What else could the Eagles have done?

Hurts led the Eagles to the Super Bowl last year, and now he is the highest-paid player in the league.

Mark J. Rebilas/USA TODAY Sports

A lot of attention will be paid to the fact that, yes, at this very moment, Hurts is the highest-paid player in NFL history. His average annual value of $51 million slightly eclipses that of the contract signed by Aaron Rodgers. His $110 million guaranteed at signing is the third most given to a quarterback, behind the laughable Deshaun Watson deal and the contract signed by Russell Wilson upon Wilson’s trade to the Broncos. And yes, he will be paid more handsomely than Patrick Mahomes, whose team-friendly deal has been passed by multiple times despite his place as the game’s best player. That is a lot of money earned by a player who, before this season, seemed to be elevated by the parts around him, and not the other way around. That is also a lot of money earned by a player who carried the ball 300 times over the past two seasons.

But, it will pale in comparison to what the market will see in the coming weeks and months, and getting ahead of that spending spree is another reason why the Eagles are the Eagles. In instances where they cannot outmuscle or outplay someone, they are at least going to outthink them.

As I’ve written before, Burrow and Herbert could legitimately ask for fully guaranteed contracts and sweat out their employers in the process. The Bengals need Burrow so badly that they sold the naming rights to a stadium previously named after the owner’s father just to stock some money away in the bank. Without Justin Herbert, the Chargers would be an irrelevant, low-level tenant in the country’s most expensive slice of football real estate. The average annual value at the position could be pushing $60 million per year by the time we hit training camp.

The expected market ascension touches on what should be the most elemental part of a general manager’s playbook: Sign the guy before he becomes difficult to sign. If you are unsure about the process, or it becomes too difficult, then it’s time to look for another option. If another option doesn’t exist, see the part about signing the guy before he becomes too difficult to sign. While we were not privy to the conversations that took place between Lamar Jackson and the Ravens before they arrived at their public impasse, one would imagine there was an opportunity to set the framework for a far more sensible solution. That deal, as if it were already not complex enough, just got more difficult today, too.

The Jaguars, who have one more season with Trevor Lawrence before he’s eligible for an extension, should be watching. Any team that plans on drafting a quarterback in the top five this year should be watching. Oftentimes, we see clubs wrapped up in the fact that they do not have an outlier, a quarterback whose gravitational force is so strong that a game plan bends around his own personal ups and downs. In that process, they lose sight of the value of having someone such as Hurts—who may eventually reach that status or could, for a long time, occupy the upper echelon of Tier 2. Unfortunately, those players don’t cost any less than the outliers when it comes to the momentary spikes in salary during a year when multiple talented players are up for contracts at the same time. (See: Daniel Jones’s contract.) But in that indecision, the brief window of existing value passes them by.

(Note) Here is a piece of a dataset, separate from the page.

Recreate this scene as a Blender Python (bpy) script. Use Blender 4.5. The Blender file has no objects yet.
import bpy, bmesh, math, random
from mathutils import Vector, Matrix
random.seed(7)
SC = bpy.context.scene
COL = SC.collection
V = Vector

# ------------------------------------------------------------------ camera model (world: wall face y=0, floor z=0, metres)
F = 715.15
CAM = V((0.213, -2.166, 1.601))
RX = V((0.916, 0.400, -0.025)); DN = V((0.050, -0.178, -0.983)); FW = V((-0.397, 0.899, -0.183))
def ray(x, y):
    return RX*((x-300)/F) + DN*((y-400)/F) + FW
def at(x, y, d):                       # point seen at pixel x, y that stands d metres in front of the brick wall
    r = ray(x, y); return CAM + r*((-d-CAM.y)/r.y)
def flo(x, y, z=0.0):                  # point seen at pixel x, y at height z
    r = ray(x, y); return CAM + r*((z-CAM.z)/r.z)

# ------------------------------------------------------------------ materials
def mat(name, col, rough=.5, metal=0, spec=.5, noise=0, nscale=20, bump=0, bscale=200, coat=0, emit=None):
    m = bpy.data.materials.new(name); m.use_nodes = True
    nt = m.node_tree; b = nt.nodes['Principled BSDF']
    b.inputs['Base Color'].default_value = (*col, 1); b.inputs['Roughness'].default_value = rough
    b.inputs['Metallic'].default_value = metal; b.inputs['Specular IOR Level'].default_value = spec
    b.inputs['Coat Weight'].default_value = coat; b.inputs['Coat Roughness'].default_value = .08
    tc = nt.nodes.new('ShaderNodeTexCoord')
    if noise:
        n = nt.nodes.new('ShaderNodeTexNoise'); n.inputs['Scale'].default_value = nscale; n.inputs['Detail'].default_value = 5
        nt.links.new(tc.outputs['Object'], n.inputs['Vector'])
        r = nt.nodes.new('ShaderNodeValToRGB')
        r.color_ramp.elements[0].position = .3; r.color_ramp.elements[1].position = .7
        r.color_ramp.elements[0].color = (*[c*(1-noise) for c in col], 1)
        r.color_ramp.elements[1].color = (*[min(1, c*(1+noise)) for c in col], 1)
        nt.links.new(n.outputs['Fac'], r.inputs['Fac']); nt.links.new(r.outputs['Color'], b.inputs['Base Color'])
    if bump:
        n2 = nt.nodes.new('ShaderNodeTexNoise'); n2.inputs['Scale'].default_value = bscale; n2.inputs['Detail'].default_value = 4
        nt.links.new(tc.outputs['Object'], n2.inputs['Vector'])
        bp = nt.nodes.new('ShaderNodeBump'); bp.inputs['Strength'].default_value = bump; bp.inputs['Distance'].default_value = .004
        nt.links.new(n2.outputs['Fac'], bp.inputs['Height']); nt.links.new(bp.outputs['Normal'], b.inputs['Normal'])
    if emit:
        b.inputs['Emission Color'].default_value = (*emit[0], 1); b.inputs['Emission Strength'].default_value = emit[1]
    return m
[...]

NFL teams should not be judged by how frequently they can provide security and stability, because, ultimately, those do not exist in a sport with so many mitigating factors to long-term success. Instead, they should be judged by their ability to capitalize on various opportunities when they arise, and to unstick themselves more quickly from a bad situation. Philadelphia accomplished all of that by signing Hurts, and can now enjoy its front row seat to a few months of feverish, Wild West–style dueling at the contract table.

The deal the Eagles just dried the ink on will represent something lower than the absolute floor of the others. It could have become a complex piece of legal work that dragged out and offended the player they need, wobbling the franchise as it tries to prime for another title run. But, as we said, good organizations rarely let it get to that point.